European regions in the United Kingdom, France, and Ireland are world leaders in pioneering ocean energy, but risk losing that status to international competitors, unless public support for the technology is stepped up.
Local authorities in Scotland, Wales, and Brittany, have secured national and EU funding to run expensive test projects. Ocean energy is an umbrella term covering a number of different technologies (see background).
Demonstrating that the renewable system works is vital to entice private investors, put off by high testing costs, to back the technology. Without publicly supported capital intensive demonstrations, private investors won’t back ocean energy, warned Rhodri Glyn Thomas, who represents the Welsh region of Carmarthen East and Dinefwr at the Committee of the Regions (COR).
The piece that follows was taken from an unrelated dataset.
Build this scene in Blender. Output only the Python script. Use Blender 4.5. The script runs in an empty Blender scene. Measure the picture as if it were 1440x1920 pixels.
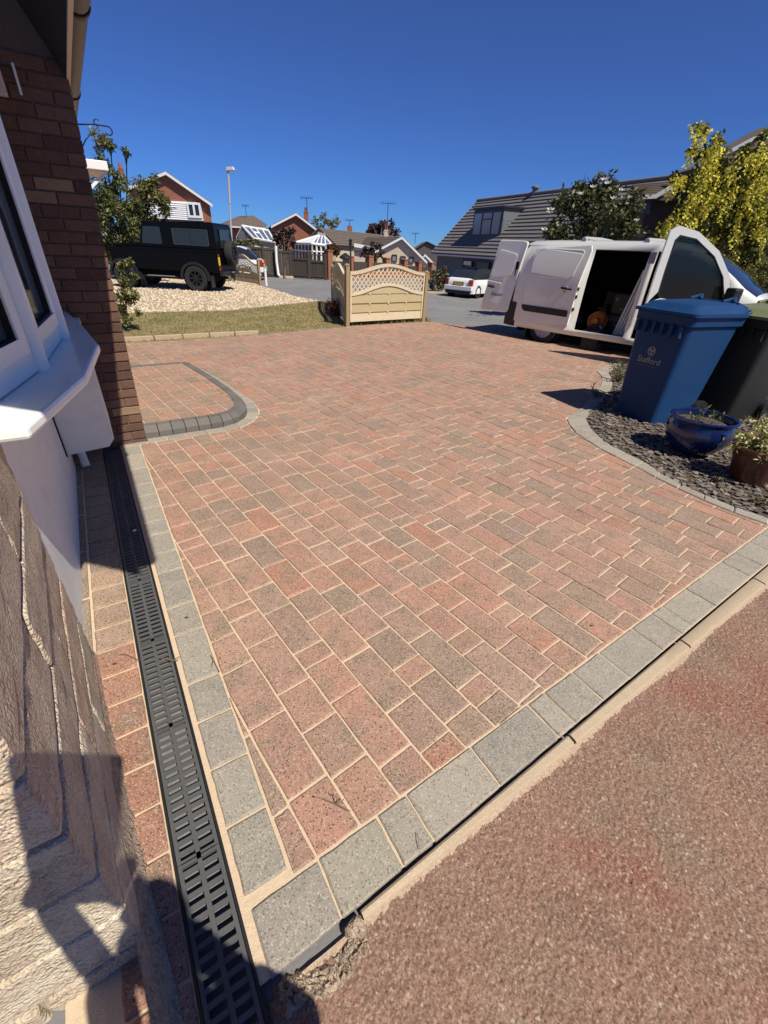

And it is private sector that can ultimately deliver the innovative technology at scale, and ultimately making it cheaper and more common.
“To bridge the gap towards commercialisation, greater cooperation between the public and private sector and research centres is of paramount importance,” said Thomas.
According to his recent opinion on developing ocean energy, backed by the COR earlier this month, the reward of using taxpayers’ cash to drive innovation in the sector could be great.
According to the European Ocean Energy Roadmap, they include;
- Creating up to half a million jobs being created by 2050;
- Satisfying 10% to 15% of EU power demand (110 GW2), powering 115 million homes;
- Reducing CO2 emissions of 2.61 million tonnes by 2020 and 136.3 million tonnes by 2050.
World leaders will meet in Paris next month for the UN Climate Change Conference. It aims to limit global warming to two degrees above pre-industrial levels. Co2 contributes to global warming.
Despite these advantages, investment has fallen short of other renewable energy sources, and 2020 deployment targets have not been meet.
“Without sufficient action, the EU risks losing its global leadership,” the opinion said.
It added that the bloc’s many coastal regions meant it could become a successful world player in the sector, which would bring economic and employment benefits, as well as helping the EU meet its renewable and climate goals.
If, as the opinion claimed, the sector can be developed to enhance the environment, it would bring additional benefits, including better coastal flood defences. Coastal floods can be made worse by climate change. Scotland is at the forefront of this environmental research.
Thomas’ report called for the Juncker Investment Plan, new European Investment Bank financing instruments, and a higher CO2 emissions price in the EU’s Emissions Trading System, to support ocean energy.
Regions at the forefront
There are a number of projects in EU regions, which have deployed single devices in the sea. The next step is to run multiple devices, which is expected to happen in the next 1-3 years.
Once the multiple devices have generated enough data, developers will take it to investors and try and get finance for scaled up projects.
Some of the leading tidal stream projects are;
- The Meygen Project in the Pentland Firth (UK) will deploy four 1.5MW turbines in the ocean in the coming months;
- EDF will deploy two 2MW turbines in Brittany, France, which will inform a large project in Normandy’s Raz Blanchard in 2017.
- Another four turbines of 1.4MW will hit the sea in 2017 in the Raz Blanchard;
- 1.5 MW capcity will be deployed in Anglesey in Wales next year.
- 6MW of a planned 90MW will be put in the water in Northern Ireland’s Fair Head Tidal project.
The Swansea Bay Tidal Lagoon is 320MW a first of a kind tidal project. Another five tidal lagoons are planned in the UK, four of them in Wales. If the technology is proved viable and rolled out, experts believe it could make a significant contribution to the UK’s energy mix.